A luz do sol atingiu-a de chofre. Instintivamente quis recuar, mas era tarde. O enterro seria amanhã. 'Não! — sussurrou saindo em desabalada corrida pelo gramado afora. — Não sei de nada, não ouvi nada, não ouvi!...' Escondeu-se debaixo da mesa do caramanchão e fixou o olhar na casa, 'é mentira, não aconteceu nada, ela não vem me chamar, eu sonhei!'
O vulto escuro da governanta surgiu na porta. Surgiu e veio vindo rápido no sentido do caramanchão, crescendo cada vez mais, ah! a caixa ficara aberta e ela escapara de dentro, enorme, cada vez maior, já podia ver-lhe as feições, já podia até ver-lhe os lábios franzidos, a ensaiarem a frase antes de dizê-la: 'Venha que seu pai quer falar com você.'
Olhou em redor, desvairada pensou ainda em fugir. Mas estava presa no emaranhado das trepadeiras, só havia uma saída, e por esta, vinha a mulher, reta, implacável:
— Virgínia, seu pai quer falar com você.
Desabou então de joelhos, encolhida como um bicho.
— Não! Não!... — gritou tapando os ouvidos. E escondeu a face lívida nos pedregulhos do chão."

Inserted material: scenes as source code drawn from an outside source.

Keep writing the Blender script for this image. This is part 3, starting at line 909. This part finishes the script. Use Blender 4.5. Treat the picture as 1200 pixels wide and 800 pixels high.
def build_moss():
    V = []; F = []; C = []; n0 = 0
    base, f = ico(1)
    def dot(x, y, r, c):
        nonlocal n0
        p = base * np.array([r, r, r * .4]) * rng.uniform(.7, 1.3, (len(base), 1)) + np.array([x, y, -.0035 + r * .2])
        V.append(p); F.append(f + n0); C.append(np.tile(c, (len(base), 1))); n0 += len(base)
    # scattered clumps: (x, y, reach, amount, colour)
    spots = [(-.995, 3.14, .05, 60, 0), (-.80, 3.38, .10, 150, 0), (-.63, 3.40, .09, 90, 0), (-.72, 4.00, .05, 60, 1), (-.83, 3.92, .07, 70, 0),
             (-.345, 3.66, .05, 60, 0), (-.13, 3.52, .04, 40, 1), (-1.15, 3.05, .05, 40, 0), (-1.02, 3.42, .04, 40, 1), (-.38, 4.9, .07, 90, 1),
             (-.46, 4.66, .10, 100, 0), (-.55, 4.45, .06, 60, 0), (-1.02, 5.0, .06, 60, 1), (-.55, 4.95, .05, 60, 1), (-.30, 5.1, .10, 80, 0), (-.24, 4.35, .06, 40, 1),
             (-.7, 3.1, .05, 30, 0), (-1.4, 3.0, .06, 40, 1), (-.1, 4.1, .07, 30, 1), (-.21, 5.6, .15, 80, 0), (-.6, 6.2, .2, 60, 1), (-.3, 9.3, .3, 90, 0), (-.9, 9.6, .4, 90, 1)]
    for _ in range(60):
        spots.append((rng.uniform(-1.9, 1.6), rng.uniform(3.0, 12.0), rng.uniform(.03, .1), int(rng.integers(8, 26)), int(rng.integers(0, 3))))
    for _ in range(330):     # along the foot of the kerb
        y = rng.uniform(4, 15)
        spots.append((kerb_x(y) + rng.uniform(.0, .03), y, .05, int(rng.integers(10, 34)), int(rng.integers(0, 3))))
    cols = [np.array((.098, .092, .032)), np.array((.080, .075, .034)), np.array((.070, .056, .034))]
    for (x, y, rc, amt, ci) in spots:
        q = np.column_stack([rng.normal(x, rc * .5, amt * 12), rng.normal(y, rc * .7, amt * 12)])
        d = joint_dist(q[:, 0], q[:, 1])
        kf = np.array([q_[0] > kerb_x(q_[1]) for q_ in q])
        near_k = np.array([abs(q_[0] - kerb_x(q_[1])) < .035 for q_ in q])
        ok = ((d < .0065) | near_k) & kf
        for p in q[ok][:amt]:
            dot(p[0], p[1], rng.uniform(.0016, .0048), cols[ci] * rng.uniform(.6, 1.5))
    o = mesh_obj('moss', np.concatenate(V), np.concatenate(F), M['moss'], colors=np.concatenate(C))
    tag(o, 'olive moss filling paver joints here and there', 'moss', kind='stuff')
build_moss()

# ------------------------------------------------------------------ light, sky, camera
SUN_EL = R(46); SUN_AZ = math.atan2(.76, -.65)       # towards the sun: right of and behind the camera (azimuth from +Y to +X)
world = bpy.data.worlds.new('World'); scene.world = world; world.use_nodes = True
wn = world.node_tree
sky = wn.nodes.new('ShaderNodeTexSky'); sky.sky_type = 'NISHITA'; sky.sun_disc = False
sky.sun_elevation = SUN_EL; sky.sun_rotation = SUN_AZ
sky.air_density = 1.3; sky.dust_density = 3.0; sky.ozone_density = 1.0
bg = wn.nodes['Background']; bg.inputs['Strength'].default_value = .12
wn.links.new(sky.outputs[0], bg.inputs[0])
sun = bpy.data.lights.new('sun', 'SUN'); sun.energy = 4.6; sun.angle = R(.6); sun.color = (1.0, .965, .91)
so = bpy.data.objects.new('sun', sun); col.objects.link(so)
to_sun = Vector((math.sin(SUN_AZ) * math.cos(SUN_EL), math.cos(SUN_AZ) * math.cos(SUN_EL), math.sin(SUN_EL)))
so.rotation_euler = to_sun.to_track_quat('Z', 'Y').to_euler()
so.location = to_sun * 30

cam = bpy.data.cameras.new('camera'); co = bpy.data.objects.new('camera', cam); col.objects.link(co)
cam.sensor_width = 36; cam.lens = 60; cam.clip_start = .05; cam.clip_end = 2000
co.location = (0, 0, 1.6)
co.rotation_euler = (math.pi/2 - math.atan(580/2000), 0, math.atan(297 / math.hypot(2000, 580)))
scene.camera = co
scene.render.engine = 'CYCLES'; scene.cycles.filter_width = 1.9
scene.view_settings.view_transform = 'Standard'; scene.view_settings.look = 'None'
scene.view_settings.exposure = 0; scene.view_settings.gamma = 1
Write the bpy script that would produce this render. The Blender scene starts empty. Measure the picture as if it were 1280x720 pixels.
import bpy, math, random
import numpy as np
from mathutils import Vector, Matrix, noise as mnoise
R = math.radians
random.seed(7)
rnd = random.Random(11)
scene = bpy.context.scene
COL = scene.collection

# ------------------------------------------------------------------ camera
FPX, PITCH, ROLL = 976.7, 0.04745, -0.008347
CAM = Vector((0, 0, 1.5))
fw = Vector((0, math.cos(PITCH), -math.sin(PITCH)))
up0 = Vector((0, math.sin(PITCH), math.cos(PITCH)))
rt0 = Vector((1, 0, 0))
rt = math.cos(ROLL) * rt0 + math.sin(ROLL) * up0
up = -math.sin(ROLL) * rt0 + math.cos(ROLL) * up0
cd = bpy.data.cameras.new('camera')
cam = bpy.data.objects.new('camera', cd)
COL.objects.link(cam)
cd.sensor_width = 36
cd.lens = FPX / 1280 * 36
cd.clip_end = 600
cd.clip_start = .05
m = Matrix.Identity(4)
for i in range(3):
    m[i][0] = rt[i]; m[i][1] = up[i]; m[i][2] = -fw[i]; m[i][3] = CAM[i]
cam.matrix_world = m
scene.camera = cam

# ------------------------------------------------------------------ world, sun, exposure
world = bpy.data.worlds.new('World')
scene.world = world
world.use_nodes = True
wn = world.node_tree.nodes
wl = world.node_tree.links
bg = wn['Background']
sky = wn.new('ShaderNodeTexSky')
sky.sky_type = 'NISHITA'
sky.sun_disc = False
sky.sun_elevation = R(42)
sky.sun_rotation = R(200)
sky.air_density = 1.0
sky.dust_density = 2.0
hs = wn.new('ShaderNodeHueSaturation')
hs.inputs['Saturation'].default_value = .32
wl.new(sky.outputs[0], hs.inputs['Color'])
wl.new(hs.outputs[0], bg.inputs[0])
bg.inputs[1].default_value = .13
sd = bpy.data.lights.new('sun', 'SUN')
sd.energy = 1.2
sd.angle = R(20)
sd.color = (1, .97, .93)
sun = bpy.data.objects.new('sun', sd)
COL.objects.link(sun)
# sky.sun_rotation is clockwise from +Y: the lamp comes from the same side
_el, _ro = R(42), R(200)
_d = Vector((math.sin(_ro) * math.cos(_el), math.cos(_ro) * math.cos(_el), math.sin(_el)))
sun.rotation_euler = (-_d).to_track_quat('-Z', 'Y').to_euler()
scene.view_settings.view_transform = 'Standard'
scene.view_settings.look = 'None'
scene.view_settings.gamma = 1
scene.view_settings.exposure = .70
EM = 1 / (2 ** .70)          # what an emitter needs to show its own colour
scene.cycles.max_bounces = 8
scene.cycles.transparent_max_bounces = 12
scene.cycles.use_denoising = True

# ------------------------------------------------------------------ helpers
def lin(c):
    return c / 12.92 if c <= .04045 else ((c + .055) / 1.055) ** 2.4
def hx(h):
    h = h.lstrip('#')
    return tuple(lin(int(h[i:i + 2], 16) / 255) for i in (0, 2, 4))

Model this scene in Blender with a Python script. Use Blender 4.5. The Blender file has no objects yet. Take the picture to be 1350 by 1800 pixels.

Virgínia, por vontade própria, é criada em um internato e retorna muitos anos depois na segunda parte do romance, pensando em uma vingança que irá expor muitas situações contidas no grupo familiar e amigos, envolvendo adultério e homossexualidade, temas considerados tabus na sociedade da época. Um romance já considerado clássico na literatura nacional e que vale a pena conhecer ou reler.